Más de doscientos cuarenta y cuatro personajes –posiblemente reales algunos de ellos, aunque eso importe poco– desfilan ante el lector en lo que es la historia interior de los seres humanos. A través de sus muertos, los hombres nos ofrecen su vida sin fingimientos. El modelo hay que ir a buscarlo a la Antología griega (pero resulta curioso, ahora, comparar este libro con las antologías de fragmentos funerarios griegos que, igualmente, terminan por comunicar una visión muy clara de una época desde unos pocos sentimientos elementales, tópicos).
Masters quería enfrentar parejas de personas cuyos epitafios respectivos arrojasen luz –y justicia- sobre sus vidas. El resultado se nos presenta, no obstante, como antología, como muestra: rasgo de cortesía a la inteligencia del lector que no debe pasar desapercibido. Y al final, no menos de 19 historias se entretejen a estos poemas de manera que una sociedad –que en este caso es, por cierto, modelo de un modo de vida hoy extendido por todo el mundo– ha sido retratada implacablemente. Aparte de un incuestionable dominio formal, Masters posee, y es, sin duda, su principal baza en tan fuerte juego, un talento especial para ver lo esencial de los pequeños detalles –a veces míseros, mediocres–. De hecho, la congoja que se apodera del lector desde el comienzo tiene que ver con esa certeza: la de que vamos a ser testigos de lo esencial expuesto de un modo exhaustivo.
Casi perfecto (ver nota al pie)
La aparición, ahora en castellano, de este soberbio libro debe ser acogida como lo que es si pensamos que jamás hubo en nuestra lengua una edición (la legendaria traducción, no siempre acertada, de Girri, en Barral Editores no abarcaba ni la mitad de los poemas de la edición americana) completa de la Antología…, una obra que, sin embargo, hay que contar entre las grandes realizaciones poéticas del siglo. Esta edición de Jesús López Pacheco (responsable junto a Fabio L. Lázaro de una traducción que apuesta por comunicar la fuerza del original) aporta una visión tan personal como verosímil, y sólo el hecho (incomprensible aunque habitual en nuestro país y, dada la importancia del libro, indignante) de que no sea bilingüe limita su relevancia como acontecimiento de primer orden.

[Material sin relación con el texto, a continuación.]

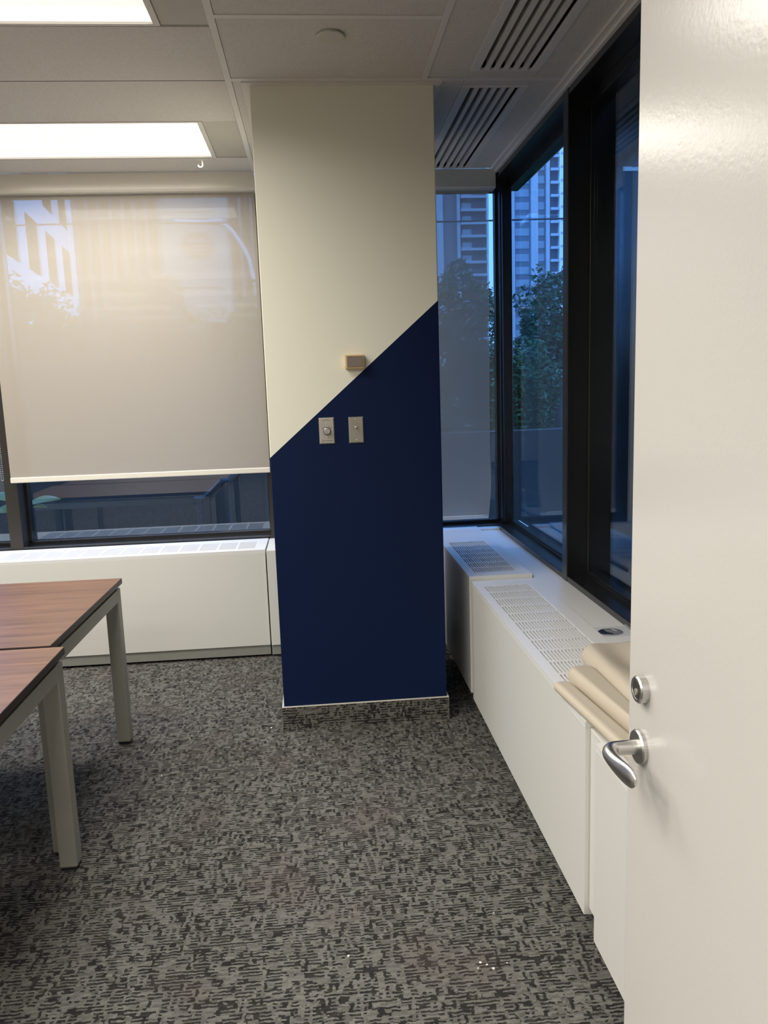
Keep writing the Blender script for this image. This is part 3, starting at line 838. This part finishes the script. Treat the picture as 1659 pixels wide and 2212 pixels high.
tag(bag_mesh().build('plastic_bag', M['bag']), 'clear plastic bag lying on the window ledge beside the cushions', 'bag')
pv = []
for r_, h in ((0.0, 0.0), (1.0, 0.0), (1.0, 0.003), (0.92, 0.0045), (0.6, 0.0052), (0.25, 0.0050)):
    for k in range(32):
        a = 2 * math.pi * k / 32
        pv.append((1.020 + 0.044 * r_ * math.cos(a), 2.652 + 0.034 * r_ * math.sin(a), 0.6268 + h))
pf = [(i * 32 + k, i * 32 + (k + 1) % 32, (i + 1) * 32 + (k + 1) % 32, (i + 1) * 32 + k) for i in range(5) for k in range(32)] + [tuple(5 * 32 + k for k in range(32))]
pd = tag(MB().add(pv[32:], [tuple(q - 32 for q in f) for f in pf if min(f) >= 32] + [tuple(range(31, -1, -1))]).build('dark_pad', M['navy_stuff']), 'dark oval pad packed inside the clear plastic bag', 'pad')
MB().tube([(1.031, 2.668, 0.6325), (1.033, 2.660, 0.6328), (1.038, 2.655, 0.6325), (1.044, 2.648, 0.632)], 0.0012, 6).build('tie', M['white_plastic'], pd)

# ------------------------------------------------------------------ outside
GZ = -0.30
o = struct('ground_outside', box(-80, 120, 5.02, 260, GZ - 0.1, GZ).box(1.32, 120, -6, 5.02, GZ - 0.1, GZ), M['ground'])
o = struct('wall_garden', box(-8.0, 0.3, 7.6, 7.85, GZ, 1.86).box(0.3, 6.5, 7.6, 7.85, GZ, 1.05), M['garden_wall'])
struct('wall_outside', box(1.42, 1.75, -3.0, 4.22, GZ, 6.0), M['black_frame'])


def office():
    o = thing('office_building', (-12, 34, GZ), 'office building with a pale concrete grid of windows at the far left', 'building')
    d = Vector((-0.115, 1.0, 0)).normalized(); nrm = Vector((d.y, -d.x, 0))     # nrm faces the room
    base = Vector((-12.0, 33.3, 0))

    def slab(s0, s1, n0, n1, z0, z1):
        c = [base + d * s + nrm * n for s, n in ((s0, n0), (s1, n0), (s1, n1), (s0, n1))]
        return MB().prism([(p.x, p.y) for p in c], lambda a, b: (a, b, z0), lambda a, b: (a, b, z1))
    slab(-16, 8.0, -9, -0.06, GZ, 22).build('glazing', M['office_glass'], o)
    slab(8.0, 17.4, -3, -0.06, GZ, 22).build('glazing', M['office_glass'], o)
    for z in (2.35, 6.05, 9.75, 13.45, 17.15, 20.85): slab(-16, 17.4, -0.06, 0.0, z, z + 1.2).build('floor_band', M['white_facade'], o)
    for k in range(8): slab(-13.9 + k * 4.26, -13.9 + k * 4.26 + 1.5, -0.06, 0.03, GZ, 22.2).build('pier', M['white_facade'], o)
    return o


office()
b = thing('brown_building', (-7.5, 56, GZ), 'dark brown building with upright ribs seen through the beige blind', 'building')
MB().box(-18.0, 3.2, 54.0, 62, GZ, 38).build('wall', M['brick'], b)
rb = MB()
for k in range(24): rb.box(-15.5 + k * 0.74, -15.5 + k * 0.74 + 0.20, 53.7, 54.0, 0, 38)
rb.build('ribs', M['tower_dark'], b)
b = thing('white_building', (-3.9, 30, GZ), 'pale panelled building carrying an oval red sign', 'building')
pn = MB()
for z in (GZ, 2.6, 5.1, 7.6, 10.1): pn.box(-4.95, -3.12, 28.5, 33, z, z + 2.46)
pn.box(-4.9, -3.15, 28.6, 32.9, GZ, 12.5)
pn.build('wall', M['concrete'], b)
sg = thing('oval_sign', (-3.75, 28.4, 6.5), 'oval red sign with pale lines on the pale panelled building', 'sign')
MB().prism([(-3.75 + 0.50 * math.cos(2 * math.pi * k / 40), 6.52 + 0.40 * math.sin(2 * math.pi * k / 40)) for k in range(40)], lambda a, b_: (a, 28.42, b_), lambda a, b_: (a, 28.5, b_)).build('board', M['sign'], sg)
for a, c, z0, z1 in ((-4.06, -3.44, 6.56, 6.66), (-3.83, -3.70, 6.44, 6.48), (-3.93, -3.57, 6.28, 6.34)): box(a, c, 28.40, 28.42, z0, z1).build('lettering', M['concrete'], sg)


def tower():
    o = thing('apartment_tower', (48, 190, GZ), 'tall apartment tower with stacked balconies seen past the corner post', 'building')
    Y = 190.0; k = 190.0 / 60.0
    X = lambda x60: x60 * k
    MB().box(X(9.2), X(18.64), Y, Y + 22, GZ, 130).build('wall', M['tower_wall'], o)
    MB().box(X(18.66), X(19.6), Y - 1.2, Y + 22, GZ, 130).build('corner_pier', M['white_facade'], o)
    for i in range(44): box(X(18.75), X(19.25), Y - 1.28, Y - 1.2, i * 2.95, i * 2.95 + 0.5).build('rib', M['tower_pier'], o)
    for a, c in ((16.55, 17.06), (9.5, 9.95), (11.0, 11.22), (13.2, 14.25), (17.68, 17.95), (15.0, 15.3)):
        MB().box(X(a), X(c), Y - 1.0, Y, GZ, 130).build('pier', M['tower_pier'] if a != 13.2 else M['white_facade'], o)
    zs = [1.53 + (11.22 - 1.53) * k + 2.92 * j for j in range(-10, 26)]
    for z in zs:
        if z < 4 or z > 125: continue
        for a, c in ((17.98, 18.60), (11.26, 13.15)):
            MB().box(X(a), X(c), Y - 1.4, Y, z - 0.15, z + 0.12).box(X(a), X(c), Y - 1.4, Y - 1.3, z + 0.12, z + 0.45).build('balcony', M['tower_pier'], o)
            MB().box(X(a) + 0.2, X(c) - 0.2, Y - 0.08, Y, z + 0.3, z + 2.3).build('recess', M['tower_dark'], o)
        for a, c in ((17.12, 17.62), (15.4, 16.45), (11.4, 12.1)):
            MB().box(X(a), X(c), Y - 0.12, Y, z + 0.2, z + 1.9).build('window', M['tower_glass'], o)
    return o


tower()
lp = thing('street_lamp', (-1.9, 14, GZ), 'street lamp with a curved pale arm seen through the beige blind', 'lamp')
arm = [(-2.2, 14, 4.36), (-1.9, 14, 4.34), (-1.57, 14, 4.33), (-1.40, 14, 4.30), (-1.27, 14, 4.20), (-1.13, 14, 3.99), (-1.01, 14, 3.76), (-0.93, 14, 3.3), (-0.92, 14, GZ)]
MB().tube(arm, 0.035, 8).build('pole', M['pole'], lp)
MB().box(-1.62, -1.40, 13.93, 14.07, 4.30, 4.38).build('lamp_head', M['pole'], lp, 0.02)
tag(MB().tube([(-12 + 24 * k / 20, 12, 3.95 - 0.0035 * (k - 3) * 1.6 + 0.02 * math.sin(k)) for k in range(21)], 0.012, 6).build('overhead_cable', M['cable']), 'thin overhead cable crossing in front of the tower', 'cable')


def tree_mesh(cx, cy_, cz, rx, ry, rz, n, size, sd):
    rnd = random.Random(sd); v, f = [], []
    for i in range(n):
        # leaves gather in clumps over the crown
        while True:
            p = Vector((rnd.uniform(-1, 1), rnd.uniform(-1, 1), rnd.uniform(-1, 1)))
            if 0.25 < p.length < 1: break
        bumpy = 0.86 + 0.16 * math.sin(7 * p.x + sd) * math.cos(6 * p.z + sd * 1.7)
        c = Vector((cx + p.x * rx * bumpy, cy_ + p.y * ry * bumpy, cz + p.z * rz * bumpy))
        a = Vector((rnd.gauss(0, 1), rnd.gauss(0, 1), rnd.gauss(0, 0.6))).normalized(); bq = a.orthogonal().normalized()
        bq = (Matrix.Rotation(rnd.uniform(0, 6.28), 3, a) @ bq)
        s = size * rnd.uniform(0.6, 1.3); k = len(v)
        nrm = a.cross(bq)
        v += [c - a * s, c + bq * s * 0.36 + nrm * s * 0.1, c + a * s, c - bq * s * 0.36 + nrm * s * 0.1]
        f.append((k, k + 1, k + 2, k + 3))
    return MB().add(v, f)


def tree(cx, cy_, cz, rx, ry, rz, n, size, sd, mat, name, label, cat='tree'):
    o = thing(name, (cx, cy_, GZ), label, cat)
    tree_mesh(cx, cy_, cz, rx, ry, rz, n, size, sd).build('foliage', mat, o)
    MB().tube([(cx, cy_, GZ), (cx + 0.03, cy_, cz - rz * 0.5), (cx - 0.02, cy_, cz + rz * 0.3)], [0.06, 0.05, 0.02], 8).build('trunk', M['trunk'], o)
    return o


tree(1.72, 9.5, 2.25, 0.60, 0.5, 0.80, 5200, 0.040, 1, M['leaf'], 'garden_tree', 'leafy tree outside showing faintly through the grey corner blind')
tree(2.98, 9.6, 2.25, 0.60, 0.5, 0.75, 5200, 0.040, 2, M['leaf'], 'garden_tree', 'dark leafy tree seen through the side window before the tower')
tree(2.30, 8.45, 1.45, 0.42, 0.34, 0.62, 4200, 0.036, 3, M['leaf_light'], 'garden_bush', 'bright green bush outside beside the window corner post', 'bush')
tree(3.25, 8.45, 1.25, 0.42, 0.34, 0.55, 3400, 0.036, 9, M['leaf_light'], 'garden_bush', 'green bush low in the side window right of the corner post', 'bush')
tree(-3.05, 9.2, 2.00, 0.66, 0.5, 0.95, 5200, 0.045, 4, M['leaf'], 'garden_tree', 'leafy tree outside before the office building at the far left')
tree(-1.75, 9.0, 2.00, 0.64, 0.5, 0.95, 5200, 0.045, 5, M['leaf'], 'garden_tree', 'leafy tree outside behind the middle of the beige blind')
tree(-0.50, 9.3, 1.90, 0.60, 0.5, 0.90, 4600, 0.045, 6, M['leaf'], 'garden_tree', 'leafy tree outside below the street lamp beside the column')
for x, sd in ((0.42, 11), (1.36, 12)):
    tree(x, 8.45, 0.95, 0.40, 0.34, 0.5, 1200, 0.05, sd, M['leaf'], 'garden_bush', ('low dark bush outside hidden mostly by the column', 'low dark bush outside at the foot of the corner trees')[sd - 11], 'bush')

def hedge(x0, x1, y0, y1, z1, n, sd, label):
    rnd = random.Random(sd); o = thing('hedge', ((x0 + x1) / 2, (y0 + y1) / 2, GZ), label, 'hedge')
    core = MB(); k = int((x1 - x0) / 0.3)
    for i in range(k):
        a = x0 + (x1 - x0) * i / k
        core.box(a, a + (x1 - x0) / k, y0 + 0.1, y1, GZ, z1 - 0.12 - 0.18 * rnd.random())
    core.build('light_block_core', M['trunk'], o)  # solid dark core added to block light coming through the leaves
    v, f = [], []
    for i in range(n):
        c = Vector((rnd.uniform(x0, x1), y0 + abs(rnd.gauss(0, 0.07)), z1 - (z1 - GZ) * rnd.random() ** 1.3 + 0.06 * math.sin(5 * i)))
        a = Vector((rnd.gauss(0, 1), rnd.gauss(0, 0.6), rnd.gauss(0, 0.8))).normalized(); b_ = a.orthogonal().normalized(); s_ = rnd.uniform(0.03, 0.06); q_ = len(v)
        v += [c - a * s_, c + b_ * s_ * 0.4, c + a * s_, c - b_ * s_ * 0.4]; f.append((q_, q_ + 1, q_ + 2, q_ + 3))
    MB().add(v, f).build('foliage', M['leaf'], o)


hedge(-6.0, 0.2, 10.2, 10.7, 2.55, 7000, 21, 'long dark hedge outside behind the trees left of the column')
hedge(0.6, 4.6, 10.4, 10.9, 2.05, 5000, 22, 'long dark hedge outside behind the trees right of the column')

# broad-leaved plant just outside the left pane
pl = thing('leafy_plant', (-1.85, 5.35, GZ), 'broad-leaved green plant just outside the window by the left bar', 'plant')


def leaf(base, tip, width, up, mat):
    base, tip, up = Vector(base), Vector(tip), Vector(up).normalized(); d = tip - base; side = d.cross(up).normalized(); v, f = [], []
    n = 8
    for i in range(n + 1):
        t_ = i / n; wd = width * math.sin(math.pi * min(1, t_ * 0.97 + 0.015)) ** 0.8; c = base + d * t_ + up * 0.03 * math.sin(math.pi * t_)
        v += [c - side * wd, c + up * 0.006, c + side * wd]
    f = [(3 * i + j, 3 * i + j + 1, 3 * i + j + 4, 3 * i + j + 3) for i in range(n) for j in (0, 1)]
    return MB().add(v, f, True).build('leaf', mat, pl)


leaf((-1.93, 5.3, 0.83), (-1.69, 5.28, 0.865), 0.035, (0.05, -0.55, 0.83), M['broad_leaf'])
leaf((-1.91, 5.3, 0.80), (-1.78, 5.27, 0.815), 0.020, (0, -0.5, 0.85), M['broad_leaf'])
leaf((-1.95, 5.3, 0.86), (-2.12, 5.25, 0.90), 0.04, (0, -0.6, 0.8), M['broad_leaf'])
leaf((-1.95, 5.3, 0.80), (-2.10, 5.25, 0.80), 0.04, (0, -0.6, 0.8), M['broad_leaf'])
leaf((-1.94, 5.3, 0.76), (-1.88, 5.22, 0.87), 0.015, (0.6, -0.6, 0.3), M['leaf_light'])
leaf((-1.96, 5.3, 0.80), (-2.0, 5.22, 0.66), 0.03, (0, -0.8, 0.4), M['leaf_light'])
MB().tube([(-1.85, 5.35, GZ), (-1.93, 5.31, 0.5), (-1.94, 5.3, 0.82)], 0.008, 8).build('stem', M['leaf_light'], pl)

# dark stepped bar placed outside, climbing to the right
hr = thing('stepped_bar', (-1.5, 7.0, GZ), 'dark stepped bar outside under the beige blind', 'stepped_bar')
ra = MB()
for a, c in (((-1.10, 0.60), (-1.02, 0.60)), ((-1.02, 0.60), (-0.85, 0.745)), ((-0.85, 0.745), (-0.78, 0.75)), ((-0.78, 0.75), (-0.45, 1.05)), ((-0.45, 1.05), (0.4, 1.10))):
    ra.tube([(a[0], 7.0, a[1]), (c[0], 7.0, c[1])], 0.028, 8)
ra.build('dark_bar', M['dark_bar'], hr)
for x, z in ((-1.06, 0.59), (-0.80, 0.74), (-0.45, 1.04)):
    box(x - 0.025, x + 0.025, 6.975, 7.025, GZ, z).build('post', M['dark_bar'], hr)

# a few white crumbs on the carpet
lint = MB(); rnd = random.Random(5)
for x, y in ((0.37, 1.86), (0.385, 1.85), (0.40, 1.835), (0.36, 1.84), (0.44, 1.85), (-0.69, 3.05), (-0.27, 3.44), (0.45, 2.05), (0.02, 1.93), (-0.28, 3.30)):
    r_ = rnd.uniform(0.002, 0.005); a_ = rnd.uniform(0, 3)
    pts = [(x + r_ * math.cos(a_ + t_) * rnd.uniform(0.6, 1.2), y + r_ * math.sin(a_ + t_) * rnd.uniform(0.6, 1.2)) for t_ in (0, 1.3, 2.6, 3.9, 5.2)]
    lint.prism(pts, lambda a, b: (a, b, 0.0002), lambda a, b: (a, b, 0.0022))
tag(lint.build('carpet_crumbs', M['white_plastic']), 'scattered white crumbs on the dark carpet', 'crumbs', kind='stuff')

Babelia. 20 de noviembre de 1993
NOTA: En 2011 apareció la traducción de Teresa Barba y Andrés Barba de Acta del Juicio, otro monumental poema de Edgar Lee Masters (Editorial Pre-Textos) y en 2012, en irreprochable edición de Bartleby, la excelente traducción de Jaime Priede de la Antología de Spon River, profusamente anotada por el propio Priede. Ambas son ediciones bilingües.